— Start of The records —

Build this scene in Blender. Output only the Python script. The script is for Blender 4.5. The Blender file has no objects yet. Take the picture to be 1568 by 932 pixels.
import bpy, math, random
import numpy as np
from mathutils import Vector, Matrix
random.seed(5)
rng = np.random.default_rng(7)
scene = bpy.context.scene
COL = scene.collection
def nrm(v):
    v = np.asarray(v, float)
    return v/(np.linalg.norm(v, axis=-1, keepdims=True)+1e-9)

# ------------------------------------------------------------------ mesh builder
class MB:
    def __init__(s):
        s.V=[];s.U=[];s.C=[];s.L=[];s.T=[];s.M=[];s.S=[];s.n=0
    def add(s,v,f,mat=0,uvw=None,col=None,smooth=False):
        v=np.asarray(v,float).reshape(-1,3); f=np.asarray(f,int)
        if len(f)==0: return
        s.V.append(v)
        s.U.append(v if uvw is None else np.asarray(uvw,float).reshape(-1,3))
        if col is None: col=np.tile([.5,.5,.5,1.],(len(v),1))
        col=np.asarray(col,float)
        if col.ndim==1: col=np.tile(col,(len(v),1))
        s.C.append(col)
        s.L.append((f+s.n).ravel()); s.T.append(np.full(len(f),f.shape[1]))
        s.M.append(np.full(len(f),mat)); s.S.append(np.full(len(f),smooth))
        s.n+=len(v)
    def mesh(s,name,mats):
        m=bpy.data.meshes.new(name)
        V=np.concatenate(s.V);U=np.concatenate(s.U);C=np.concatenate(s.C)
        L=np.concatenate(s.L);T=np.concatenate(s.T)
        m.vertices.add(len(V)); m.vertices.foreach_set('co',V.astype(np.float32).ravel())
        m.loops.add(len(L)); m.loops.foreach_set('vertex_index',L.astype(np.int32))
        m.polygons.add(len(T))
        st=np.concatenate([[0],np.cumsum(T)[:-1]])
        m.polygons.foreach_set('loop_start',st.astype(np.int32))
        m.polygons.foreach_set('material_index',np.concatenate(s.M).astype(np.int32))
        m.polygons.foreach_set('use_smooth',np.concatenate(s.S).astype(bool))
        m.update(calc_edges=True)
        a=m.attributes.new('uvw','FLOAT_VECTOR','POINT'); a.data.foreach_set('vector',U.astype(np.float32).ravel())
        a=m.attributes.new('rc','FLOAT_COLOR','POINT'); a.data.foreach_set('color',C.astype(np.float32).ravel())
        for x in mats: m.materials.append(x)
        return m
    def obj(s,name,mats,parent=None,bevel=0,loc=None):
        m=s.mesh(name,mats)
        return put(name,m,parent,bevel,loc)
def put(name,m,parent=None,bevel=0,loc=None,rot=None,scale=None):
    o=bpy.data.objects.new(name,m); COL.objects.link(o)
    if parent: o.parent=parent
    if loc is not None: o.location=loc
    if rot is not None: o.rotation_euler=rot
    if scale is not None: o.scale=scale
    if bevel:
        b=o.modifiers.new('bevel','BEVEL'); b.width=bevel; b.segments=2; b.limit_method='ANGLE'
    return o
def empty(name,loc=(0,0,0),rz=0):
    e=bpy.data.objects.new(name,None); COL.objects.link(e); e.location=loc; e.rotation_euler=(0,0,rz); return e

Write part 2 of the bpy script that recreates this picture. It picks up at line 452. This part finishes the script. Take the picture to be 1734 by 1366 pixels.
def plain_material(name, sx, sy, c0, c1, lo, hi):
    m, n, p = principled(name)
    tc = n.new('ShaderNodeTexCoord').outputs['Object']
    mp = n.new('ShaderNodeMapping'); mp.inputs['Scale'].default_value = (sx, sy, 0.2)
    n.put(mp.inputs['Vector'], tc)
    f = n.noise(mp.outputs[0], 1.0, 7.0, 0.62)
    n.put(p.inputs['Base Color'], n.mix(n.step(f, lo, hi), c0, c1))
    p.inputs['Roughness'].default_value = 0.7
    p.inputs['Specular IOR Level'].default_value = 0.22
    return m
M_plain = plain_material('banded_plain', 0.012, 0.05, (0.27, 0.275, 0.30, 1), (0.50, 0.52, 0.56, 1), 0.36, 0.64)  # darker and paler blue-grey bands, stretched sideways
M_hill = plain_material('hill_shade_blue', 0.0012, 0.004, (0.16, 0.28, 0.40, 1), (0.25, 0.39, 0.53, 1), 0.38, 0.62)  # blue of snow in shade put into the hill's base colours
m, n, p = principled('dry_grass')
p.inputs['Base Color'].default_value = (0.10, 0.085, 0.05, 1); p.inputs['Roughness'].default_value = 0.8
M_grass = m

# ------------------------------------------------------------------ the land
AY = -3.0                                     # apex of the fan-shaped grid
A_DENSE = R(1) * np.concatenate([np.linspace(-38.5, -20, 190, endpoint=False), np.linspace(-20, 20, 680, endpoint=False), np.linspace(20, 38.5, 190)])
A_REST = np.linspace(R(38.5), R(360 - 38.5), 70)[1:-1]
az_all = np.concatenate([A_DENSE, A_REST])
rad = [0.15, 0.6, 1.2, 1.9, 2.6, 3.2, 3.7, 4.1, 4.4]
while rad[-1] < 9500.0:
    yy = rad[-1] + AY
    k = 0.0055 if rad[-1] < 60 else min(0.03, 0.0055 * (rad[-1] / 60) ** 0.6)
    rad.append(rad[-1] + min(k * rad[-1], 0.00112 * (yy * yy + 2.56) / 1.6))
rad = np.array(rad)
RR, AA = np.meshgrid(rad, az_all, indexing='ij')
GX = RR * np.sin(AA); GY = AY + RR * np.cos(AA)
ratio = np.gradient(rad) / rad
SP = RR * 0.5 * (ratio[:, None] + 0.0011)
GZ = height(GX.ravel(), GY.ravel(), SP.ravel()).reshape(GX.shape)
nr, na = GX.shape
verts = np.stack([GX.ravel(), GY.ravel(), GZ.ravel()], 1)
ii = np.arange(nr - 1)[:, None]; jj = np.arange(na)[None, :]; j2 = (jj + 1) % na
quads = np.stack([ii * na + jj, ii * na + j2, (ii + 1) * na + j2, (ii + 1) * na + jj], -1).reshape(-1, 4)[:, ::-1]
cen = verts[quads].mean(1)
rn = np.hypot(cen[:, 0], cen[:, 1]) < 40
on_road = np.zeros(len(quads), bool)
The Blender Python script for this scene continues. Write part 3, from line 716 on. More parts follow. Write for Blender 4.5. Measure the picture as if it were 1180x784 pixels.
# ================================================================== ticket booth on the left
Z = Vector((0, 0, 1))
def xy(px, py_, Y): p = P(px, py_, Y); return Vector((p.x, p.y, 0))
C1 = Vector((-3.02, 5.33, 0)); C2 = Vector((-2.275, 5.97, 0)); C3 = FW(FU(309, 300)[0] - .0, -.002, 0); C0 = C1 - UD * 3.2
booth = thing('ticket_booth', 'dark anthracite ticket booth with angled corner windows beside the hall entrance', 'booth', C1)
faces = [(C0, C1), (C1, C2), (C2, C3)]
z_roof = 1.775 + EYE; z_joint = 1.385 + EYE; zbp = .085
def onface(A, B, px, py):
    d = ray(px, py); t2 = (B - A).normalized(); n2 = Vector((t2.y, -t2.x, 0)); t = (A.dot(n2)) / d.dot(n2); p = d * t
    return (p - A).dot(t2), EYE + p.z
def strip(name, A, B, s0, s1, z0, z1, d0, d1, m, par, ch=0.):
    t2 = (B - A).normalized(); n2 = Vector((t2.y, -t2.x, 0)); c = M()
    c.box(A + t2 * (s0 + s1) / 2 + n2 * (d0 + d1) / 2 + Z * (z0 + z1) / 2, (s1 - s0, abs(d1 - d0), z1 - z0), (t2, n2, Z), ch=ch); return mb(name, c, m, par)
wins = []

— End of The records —

- Goal of the exercise
Output only the lines from the top of the entries through the one holding "return v/(np.linalg.norm(v, axis=-1, keepdims=True)+1e-9)", copied exactly.

- Task answer
Build this scene in Blender. Output only the Python script. The script is for Blender 4.5. The Blender file has no objects yet. Take the picture to be 1568 by 932 pixels.
import bpy, math, random
import numpy as np
from mathutils import Vector, Matrix
random.seed(5)
rng = np.random.default_rng(7)
scene = bpy.context.scene
COL = scene.collection
def nrm(v):
    v = np.asarray(v, float)
    return v/(np.linalg.norm(v, axis=-1, keepdims=True)+1e-9)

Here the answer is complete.